“Those tiny gnome creatures sure are annoying little jerks” said Tom, impassively.
“I prefer Coke,” said Tom, dyspepticly.
“Illegal music parties are a thundering nuisance, to say nothing of the dancing and drug abuse!” Tom raved.
“I’ve looked everywhere I can think of for a set of glasspacks,” Tom said exhaustedly.
“What did the Vorlons ever do before they appointed Naranek ambassador?” wondered Tom precociously.
“Oops! Wrong thread,” Tom said mistakenly.
“I just got an electric shock, again,” Tom said, revolted.
“Damn, that circuit is LIVE” said Tom, shocked.
“That’s why appliances should be earthed,” Tom ground out.
“That electric shock has made me feel hyper,” said Tom, all amped up.
“The casing must be being charged from this coil,” said Tom inductively.
“Are we done with the electricity gags yet?” Tom asked circuitously.
“Changing which of these will turn the power back on?” asked Tom confusedly.
“My drawing of a heraldic charge dropped off the wall,” Tom said, crestfallen.
“Mmm mm mmmm mmm” quoth Sir Thomas, with a stiff upper lip.

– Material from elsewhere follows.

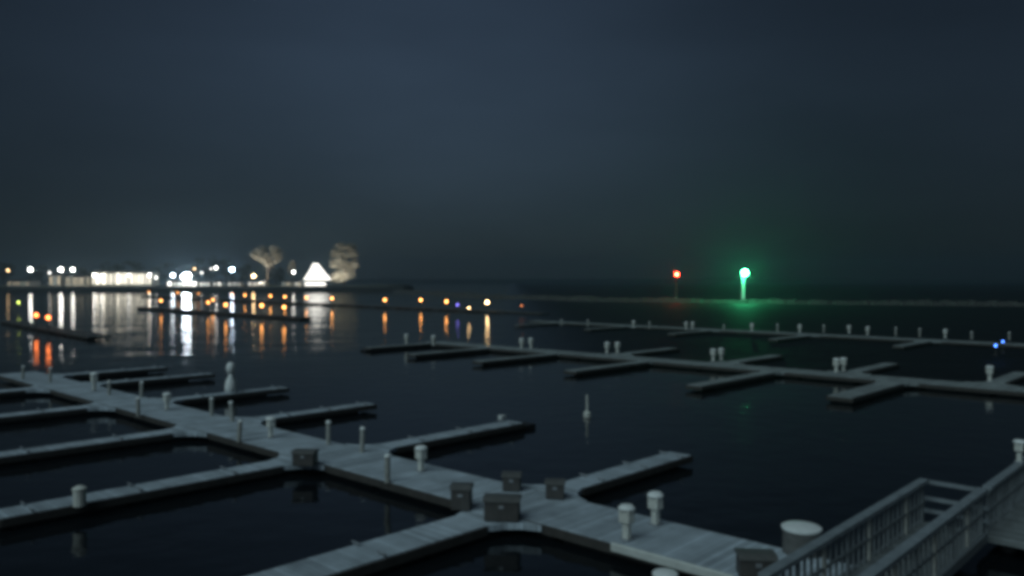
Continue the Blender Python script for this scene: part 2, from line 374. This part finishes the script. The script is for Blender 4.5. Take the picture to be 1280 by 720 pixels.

“All my friends have died and now I have to go see them get buried,” Tom said funereally.
“Build a camp for the prisoners”, said Tom contentedly.
“I took an overdose, don’t know how to treat it, and I need the answer,” said Tom, fastly.
“What’s the number for 911?” asked Tom, panicking.
“I’ll be there as soon as I can” said Tom, responsively.